Sosok Khaled Mashaal yang Berpotensi Menggantikan Ismail Haniyeh jadi Pemimpin Hamas
Hamas menyebut Khaled Mashaal berpotensi menggantikan posisi Ismail Haniyeh sebagai pemimpin kelompok tersebut.
Penulis: Whiesa Daniswara
Editor: Pravitri Retno W
TRIBUNNEWS.COM - Khaled Mashaal berpotensi menggantikan posisi Ismail Haniyeh sebagai pemimpin baru Hamas.
Sumber Hamas mengatakan, Khaled Mashaal diperkirakan akan dipilih sebagai pemimpin Hamas untuk menggantikan Ismail Haniyeh yang tewas dalam serangan Israel di Ibu Kota Iran, Teheran.
Pejabat senior Hamas, Khalil al-Hayya, juga menjadi salah satu kandidat karena ia merupakan favorit Iran dan sekutunya di kawasan tersebut.
Mashaal menjadi terkenal di seluruh dunia pada 1997, setelah agen Israel menyuntiknya dengan racun dalam upaya pembunuhan yang gagal di jalan di luar kantornya di Ibu Kota Yordania, Amman.

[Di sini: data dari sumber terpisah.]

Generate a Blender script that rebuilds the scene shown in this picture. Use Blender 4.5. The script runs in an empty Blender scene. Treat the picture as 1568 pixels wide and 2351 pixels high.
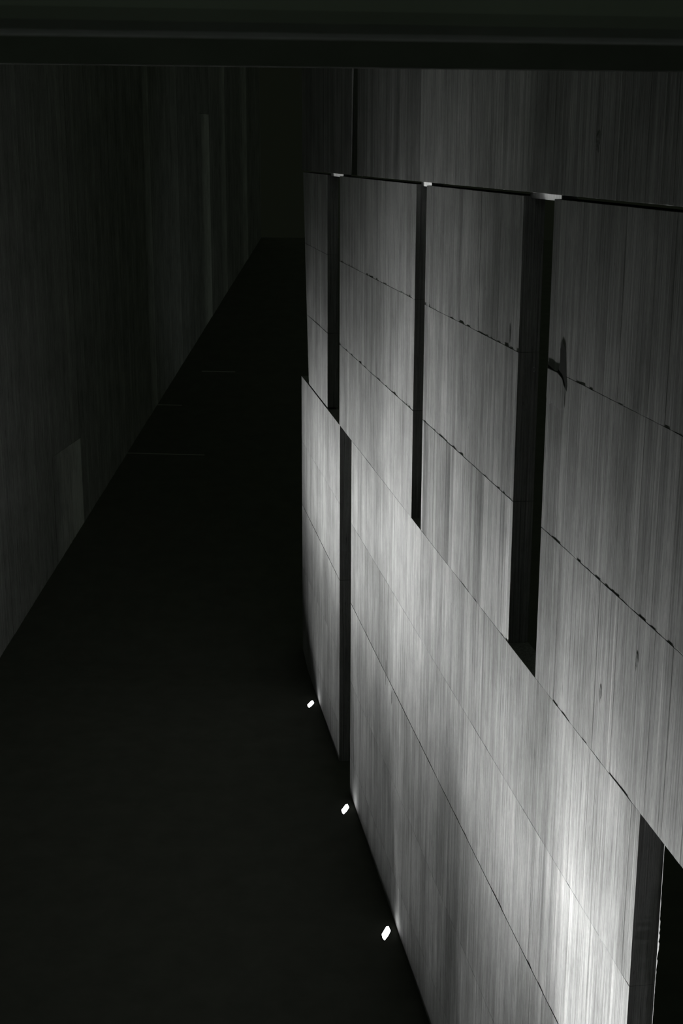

Khaled Mashaal, yang lahir di Silwad, Tepi Barat pada 28 Mei 1956 ini, pernah menjadi pemimpin Hamas pada tahun 1996 hingga 2017.
Mashaal menghabiskan 11 tahun pertama hidupnya di Silwad sebelum melarikan diri bersama keluarganya setelah Israel merebut Tepi Barat pada 1967.
Mereka menetap di Kuwait, tempat ayah Mashaal tinggal dan bekerja sebagai buruh tani dan pengkhotbah sejak akhir tahun 1950-an.
Sangat taat beragama, Mashaal tertarik pada aktivisme politik Islam dan bergabung dengan cabang Palestina dari Ikhwanul Muslimin di Kuwait pada usia 15 tahun.
Dikutip dari Britannica, Mashaal mendaftar di Universitas Kuwait pada tahun 1974, mempelajari fisika dan berpartisipasi dalam aktivisme Palestina.
Ia bersama rekan-rekan Islamisnya pernah bentrok dengan faksi nasionalis sekuler yang mendominasi Serikat Mahasiswa Palestina di universitas tersebut.
Kemudian mereka akhirnya memisahkan diri untuk membentuk perkumpulan mahasiswa mereka sendiri.
Baca juga: Ismail Haniyeh Tewas, Netanyahu Sesumbar Siap Terima Skenario Serangan Apa pun ke Israel
Setelah lulus, Mashaal tetap di Kuwait, di mana ia mengajar fisika dan tetap aktif dalam gerakan Islam Palestina.
Pada tahun 1984 ia berhenti mengajar untuk mengabdikan lebih banyak waktu untuk pekerjaan politiknya, yang terdiri dari pengorganisasian dan pengumpulan dana untuk membangun jaringan layanan sosial Islam di Jalur Gaza dan Tepi Barat.
Selain itu, Mashaal juga mengembangkan kemampuan militer Islamis Palestina, yang pada saat itu tertinggal jauh di belakang organisasi gerilya Organisasi Pembebasan Palestina (PLO), seperti Fatah.